Festival Juventus, Cambrai, Théâtre municipal, mercredi 4 juillet 2012
Photo : DR
Fils du grand violoncelliste
hongrois Miklós Perényi à qui, notamment, Péter Eötvös a dédié son Concerto grosso pour violoncelle et orchestre, grande page d’une demi-heure qu’ils
ont créée ensemble à Berlin le 16 juin 2011 avec l’Orchestre Philharmonique de
Berlin, élève de Zoltán Kocsis à l’Académie Ferenc Liszt de Budapest, Benjamin
Perényi est le premier des trois lauréats Juventus 2012 à s’être produit en soliste dans
le cadre de cette édition du festival, dans la belle salle du Théâtre Municipal de Cambrai
devant un public hélas clairsemé, contrairement au concert d’ouverture.
Né en mars 1993, c’est sur les
conseils de son père que Benjamin Perényi s’est mis au piano, à l’âge de trois
ans. A sept ans, il était admis à l’Académie Ferenc Liszt. Impressionné par les
dons de l’enfant, András Schiff lui
offre un piano de concert Steinway en 2005. Deux ans plus tard, il est invité
par le Festival du Schleswig-Holstein et se produit pour la première fois avec
son père à Genève. S’il n’a pas eu le temps de jouer aux petites voitures, comme
il est précisé dans sa biographie, il commence à 19 ans une collection de Mercedes-Benz grandeur nature, qu’il s’offre non pas grâce à ses talents de musicien
mais avec ses émoluments de chef d’entreprise.
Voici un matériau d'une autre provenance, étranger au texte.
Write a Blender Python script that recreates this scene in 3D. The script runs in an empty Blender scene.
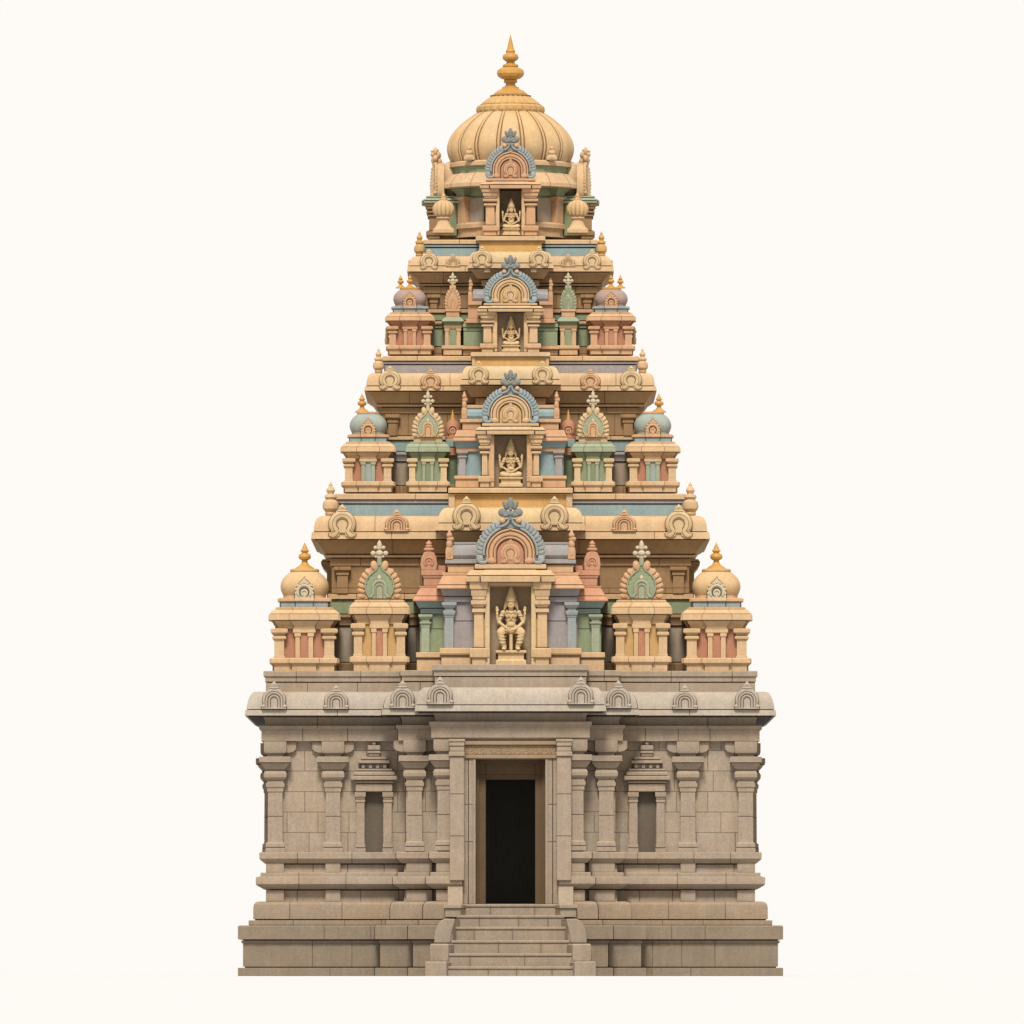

Avec seulement deux œuvres
composées par deux compositeurs du même âge que le pianiste lorsqu’ils les ont écrites,
le programme choisi était fort court, mais se présentait comme un véritable
juge de paix. La deuxième des six sonates que Mozart a composées à l’âge de 18
ans, celle en fa majeur KV. 280, qui,
dans le cursus des dix-huit sonates du compositeur, présente la particularité d’avoir
un mouvement lent écrit dans une tonalité mineure. D’un an plus âgé que son
auteur, Benjamin Perényi a donné de cet Adagio
en fa mineur une lecture plus mélancolique et tendre que pathétique, tandis que
les deux mouvements vifs sont restés distants et austères, le jeune pianiste
restant à l’extérieur du propos mozartien, le nez dans la partition. Il convient
d’ailleurs de s’étonner qu’un jeune musicien ne joue pas de mémoire des œuvres appartenant
pourtant au grand répertoire pianistique. Et ce n’est pas le stress ou
l’angoisse du musicien qui a tétanisé Perényi, car, à plus d’une occasion, l’on
sentait clairement qu’il n’avait pas l’œuvre en tête, tant il regardait
fixement la partition, tandis que les mains parcouraient le clavier de façon
mécanique.
Cette impression a été plus
sensible encore dans la Sonate n° 3 en fa
mineur op. 5 de Johannes Brahms. C’est sur cette œuvre impressionnante que ce
dernier fait à vingt ans ses adieux à la sonate pour piano. Sa structure en
cinq mouvements apparente davantage cette partition à la forme archaïque du
divertimento, trois mouvements rapides alternant avec deux mouvements lents
reliés par le même matériau thématique, le second se présentant sous la forme d’un
intermède. La tête dans la partition, il est apparu évident que le jeune
hongrois n’avait pas la partition de Brahms dans la tête, bien qu’il soit dit
dans ses biographies que cette œuvre appartient à son répertoire. Sous ses
doigts, le piano n’a pas atteint l’ampleur orchestrale caractéristique de
Brahms qui emplit déjà cette œuvre. Les élans rageurs de l’Allegro maestoso se sont
avérés peu habités, sans flamme ni relief, le Scherzo sans noirceur, tandis que le rondo finale n’a pas cheminé de
l’ombre vers la lumière. Seuls les mouvements lents se sont faits plus justes,
Perényi exaltant les couleurs nocturnes d’un Andante espressivo gorgé
de tendre rêverie et l’atmosphère pathétique et angoissante de l’Intermezzo. Mais, le trac était tel que
les sonorités du piano sont restées étroites et contraintes d’un bout à l’autre
de l’exécution. Sans doute faudra-t-il attendre que ce jeune pianiste se libère
de ses appréhensions qui le paralysent encore et acquiert une musicalité plus
affirmée pour juger de son vrai potentiel.